=== Raw data ===

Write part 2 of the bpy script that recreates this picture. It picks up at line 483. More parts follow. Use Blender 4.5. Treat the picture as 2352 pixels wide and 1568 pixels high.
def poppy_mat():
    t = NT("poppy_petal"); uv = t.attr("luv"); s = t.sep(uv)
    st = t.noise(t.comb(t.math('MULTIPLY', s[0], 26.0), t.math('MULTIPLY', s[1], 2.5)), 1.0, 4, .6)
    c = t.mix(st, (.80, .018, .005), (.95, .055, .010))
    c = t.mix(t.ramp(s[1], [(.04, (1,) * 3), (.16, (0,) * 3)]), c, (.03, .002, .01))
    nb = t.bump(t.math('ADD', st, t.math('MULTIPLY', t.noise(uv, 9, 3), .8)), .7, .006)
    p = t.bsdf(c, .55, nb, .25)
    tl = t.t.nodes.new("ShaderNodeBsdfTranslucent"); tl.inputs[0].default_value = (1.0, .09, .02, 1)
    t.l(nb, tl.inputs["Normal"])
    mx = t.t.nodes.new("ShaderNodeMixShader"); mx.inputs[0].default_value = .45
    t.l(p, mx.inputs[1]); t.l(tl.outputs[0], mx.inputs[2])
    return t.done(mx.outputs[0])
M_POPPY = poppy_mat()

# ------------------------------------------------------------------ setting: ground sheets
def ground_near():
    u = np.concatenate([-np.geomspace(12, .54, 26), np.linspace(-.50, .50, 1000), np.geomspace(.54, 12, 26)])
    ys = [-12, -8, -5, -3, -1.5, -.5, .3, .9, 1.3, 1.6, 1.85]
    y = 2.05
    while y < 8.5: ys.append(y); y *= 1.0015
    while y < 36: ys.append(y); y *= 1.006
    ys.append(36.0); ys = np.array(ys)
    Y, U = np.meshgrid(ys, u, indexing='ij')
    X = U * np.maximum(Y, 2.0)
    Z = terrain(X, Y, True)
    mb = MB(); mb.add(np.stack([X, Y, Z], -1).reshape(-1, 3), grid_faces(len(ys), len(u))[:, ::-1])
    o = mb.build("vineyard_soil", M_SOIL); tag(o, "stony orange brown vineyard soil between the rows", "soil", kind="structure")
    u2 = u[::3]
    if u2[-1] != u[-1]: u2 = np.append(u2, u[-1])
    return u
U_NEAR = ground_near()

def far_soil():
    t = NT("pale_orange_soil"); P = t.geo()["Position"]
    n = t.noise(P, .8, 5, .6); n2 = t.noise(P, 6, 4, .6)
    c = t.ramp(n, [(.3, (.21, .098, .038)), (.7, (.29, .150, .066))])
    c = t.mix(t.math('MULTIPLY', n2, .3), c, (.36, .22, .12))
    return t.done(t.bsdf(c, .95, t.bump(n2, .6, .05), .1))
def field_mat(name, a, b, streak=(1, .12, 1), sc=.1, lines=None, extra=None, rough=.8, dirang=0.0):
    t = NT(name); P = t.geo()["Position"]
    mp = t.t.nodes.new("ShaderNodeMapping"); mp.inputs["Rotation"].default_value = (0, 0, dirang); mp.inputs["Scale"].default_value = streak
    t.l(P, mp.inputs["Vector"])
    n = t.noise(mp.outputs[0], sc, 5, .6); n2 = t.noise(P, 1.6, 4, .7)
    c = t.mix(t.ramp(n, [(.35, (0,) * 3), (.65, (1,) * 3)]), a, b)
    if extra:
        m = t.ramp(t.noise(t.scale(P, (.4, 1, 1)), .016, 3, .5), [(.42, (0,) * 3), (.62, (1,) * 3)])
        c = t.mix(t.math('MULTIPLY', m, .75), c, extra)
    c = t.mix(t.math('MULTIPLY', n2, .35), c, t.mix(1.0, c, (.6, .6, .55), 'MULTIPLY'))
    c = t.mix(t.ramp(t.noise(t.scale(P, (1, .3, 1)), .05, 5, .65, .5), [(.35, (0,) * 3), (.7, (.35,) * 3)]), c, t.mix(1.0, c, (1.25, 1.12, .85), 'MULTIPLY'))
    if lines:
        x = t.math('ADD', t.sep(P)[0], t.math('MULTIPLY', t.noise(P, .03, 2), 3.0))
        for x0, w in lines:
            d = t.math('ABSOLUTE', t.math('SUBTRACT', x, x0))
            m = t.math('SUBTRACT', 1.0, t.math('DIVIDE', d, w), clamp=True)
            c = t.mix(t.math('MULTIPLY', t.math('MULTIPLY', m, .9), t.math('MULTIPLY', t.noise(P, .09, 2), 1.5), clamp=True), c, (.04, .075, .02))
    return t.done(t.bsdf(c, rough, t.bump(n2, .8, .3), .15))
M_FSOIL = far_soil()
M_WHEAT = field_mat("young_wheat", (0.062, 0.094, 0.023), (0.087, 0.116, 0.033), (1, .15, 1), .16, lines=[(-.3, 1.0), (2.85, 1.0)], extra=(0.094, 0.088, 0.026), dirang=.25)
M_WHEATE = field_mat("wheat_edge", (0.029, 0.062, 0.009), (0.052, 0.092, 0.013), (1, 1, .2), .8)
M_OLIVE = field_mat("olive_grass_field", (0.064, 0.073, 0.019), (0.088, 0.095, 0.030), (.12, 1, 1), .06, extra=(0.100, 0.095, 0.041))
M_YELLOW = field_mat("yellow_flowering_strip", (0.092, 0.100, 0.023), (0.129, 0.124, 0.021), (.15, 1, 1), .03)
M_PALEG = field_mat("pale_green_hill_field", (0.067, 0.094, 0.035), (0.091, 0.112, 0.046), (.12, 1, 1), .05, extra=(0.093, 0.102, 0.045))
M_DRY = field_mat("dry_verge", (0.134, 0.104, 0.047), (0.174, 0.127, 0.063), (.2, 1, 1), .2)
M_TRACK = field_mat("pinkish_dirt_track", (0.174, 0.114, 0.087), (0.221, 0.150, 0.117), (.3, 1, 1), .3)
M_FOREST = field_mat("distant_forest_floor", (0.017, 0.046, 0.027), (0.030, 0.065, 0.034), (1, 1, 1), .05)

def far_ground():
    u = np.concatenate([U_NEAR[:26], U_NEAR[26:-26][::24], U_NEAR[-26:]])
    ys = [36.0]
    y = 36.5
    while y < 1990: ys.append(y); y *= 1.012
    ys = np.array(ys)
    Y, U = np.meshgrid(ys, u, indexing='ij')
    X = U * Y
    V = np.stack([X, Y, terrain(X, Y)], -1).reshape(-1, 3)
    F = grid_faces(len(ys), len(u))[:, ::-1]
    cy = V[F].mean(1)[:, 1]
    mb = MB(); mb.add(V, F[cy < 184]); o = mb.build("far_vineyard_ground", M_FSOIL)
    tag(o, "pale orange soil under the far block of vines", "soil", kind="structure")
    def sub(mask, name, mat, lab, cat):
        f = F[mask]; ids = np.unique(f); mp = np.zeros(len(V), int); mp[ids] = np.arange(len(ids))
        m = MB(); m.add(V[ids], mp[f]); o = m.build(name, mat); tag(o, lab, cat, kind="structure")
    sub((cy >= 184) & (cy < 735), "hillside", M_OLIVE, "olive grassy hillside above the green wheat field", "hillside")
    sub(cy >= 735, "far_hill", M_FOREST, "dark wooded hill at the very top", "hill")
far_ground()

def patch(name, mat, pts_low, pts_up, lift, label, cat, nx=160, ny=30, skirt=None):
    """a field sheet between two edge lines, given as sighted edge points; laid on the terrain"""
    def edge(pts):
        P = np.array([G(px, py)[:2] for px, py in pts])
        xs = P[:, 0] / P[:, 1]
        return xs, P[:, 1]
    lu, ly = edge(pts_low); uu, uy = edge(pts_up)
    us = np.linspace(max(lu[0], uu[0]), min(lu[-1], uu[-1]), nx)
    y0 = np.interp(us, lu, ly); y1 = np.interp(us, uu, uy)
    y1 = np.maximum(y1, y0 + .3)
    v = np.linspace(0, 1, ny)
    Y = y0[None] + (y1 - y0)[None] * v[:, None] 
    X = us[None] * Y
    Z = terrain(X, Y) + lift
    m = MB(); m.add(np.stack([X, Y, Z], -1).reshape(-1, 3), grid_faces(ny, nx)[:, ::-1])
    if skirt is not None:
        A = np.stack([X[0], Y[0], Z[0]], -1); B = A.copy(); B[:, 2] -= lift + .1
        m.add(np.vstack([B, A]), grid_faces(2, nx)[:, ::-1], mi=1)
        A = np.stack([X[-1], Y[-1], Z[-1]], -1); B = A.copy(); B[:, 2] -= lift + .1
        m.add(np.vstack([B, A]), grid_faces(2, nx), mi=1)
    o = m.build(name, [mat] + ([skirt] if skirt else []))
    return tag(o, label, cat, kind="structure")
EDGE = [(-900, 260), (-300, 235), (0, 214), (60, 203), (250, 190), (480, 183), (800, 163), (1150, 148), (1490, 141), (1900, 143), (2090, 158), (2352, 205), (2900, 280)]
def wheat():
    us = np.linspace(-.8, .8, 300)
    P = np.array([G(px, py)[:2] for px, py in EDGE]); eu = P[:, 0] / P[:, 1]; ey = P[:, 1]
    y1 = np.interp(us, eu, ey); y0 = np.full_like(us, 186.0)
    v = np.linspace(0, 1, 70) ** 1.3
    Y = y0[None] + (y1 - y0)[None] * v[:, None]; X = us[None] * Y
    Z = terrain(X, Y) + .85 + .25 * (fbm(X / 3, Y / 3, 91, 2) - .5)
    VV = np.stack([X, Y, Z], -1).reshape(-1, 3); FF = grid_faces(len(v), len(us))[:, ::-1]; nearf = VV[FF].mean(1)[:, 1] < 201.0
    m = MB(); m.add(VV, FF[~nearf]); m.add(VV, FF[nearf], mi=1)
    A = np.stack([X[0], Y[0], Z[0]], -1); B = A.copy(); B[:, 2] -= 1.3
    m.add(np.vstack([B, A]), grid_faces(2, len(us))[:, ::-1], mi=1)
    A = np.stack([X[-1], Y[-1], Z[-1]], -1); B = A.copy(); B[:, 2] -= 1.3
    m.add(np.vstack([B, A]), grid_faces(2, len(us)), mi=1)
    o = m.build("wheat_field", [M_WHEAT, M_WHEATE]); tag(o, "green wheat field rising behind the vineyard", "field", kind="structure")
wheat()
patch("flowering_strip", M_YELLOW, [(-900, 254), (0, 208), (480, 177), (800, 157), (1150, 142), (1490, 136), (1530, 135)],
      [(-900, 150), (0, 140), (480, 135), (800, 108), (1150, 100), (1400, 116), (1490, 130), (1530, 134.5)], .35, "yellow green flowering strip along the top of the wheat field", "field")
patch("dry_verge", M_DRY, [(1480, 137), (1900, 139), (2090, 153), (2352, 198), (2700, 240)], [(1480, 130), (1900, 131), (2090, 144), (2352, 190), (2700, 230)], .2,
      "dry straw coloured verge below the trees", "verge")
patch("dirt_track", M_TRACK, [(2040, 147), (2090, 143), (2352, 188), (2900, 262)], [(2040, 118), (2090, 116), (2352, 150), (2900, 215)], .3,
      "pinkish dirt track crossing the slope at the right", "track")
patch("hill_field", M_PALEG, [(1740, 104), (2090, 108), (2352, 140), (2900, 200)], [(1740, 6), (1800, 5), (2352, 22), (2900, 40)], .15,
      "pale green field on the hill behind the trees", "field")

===

• **Brief**
Your task is to return, exactly and on their own, the lines from the one containing "wheat field rising" through the last line of the listing.

• **Solution for this exercise**
    o = m.build("wheat_field", [M_WHEAT, M_WHEATE]); tag(o, "green wheat field rising behind the vineyard", "field", kind="structure")
wheat()
patch("flowering_strip", M_YELLOW, [(-900, 254), (0, 208), (480, 177), (800, 157), (1150, 142), (1490, 136), (1530, 135)],
      [(-900, 150), (0, 140), (480, 135), (800, 108), (1150, 100), (1400, 116), (1490, 130), (1530, 134.5)], .35, "yellow green flowering strip along the top of the wheat field", "field")
patch("dry_verge", M_DRY, [(1480, 137), (1900, 139), (2090, 153), (2352, 198), (2700, 240)], [(1480, 130), (1900, 131), (2090, 144), (2352, 190), (2700, 230)], .2,
      "dry straw coloured verge below the trees", "verge")
patch("dirt_track", M_TRACK, [(2040, 147), (2090, 143), (2352, 188), (2900, 262)], [(2040, 118), (2090, 116), (2352, 150), (2900, 215)], .3,
      "pinkish dirt track crossing the slope at the right", "track")
patch("hill_field", M_PALEG, [(1740, 104), (2090, 108), (2352, 140), (2900, 200)], [(1740, 6), (1800, 5), (2352, 22), (2900, 40)], .15,
      "pale green field on the hill behind the trees", "field")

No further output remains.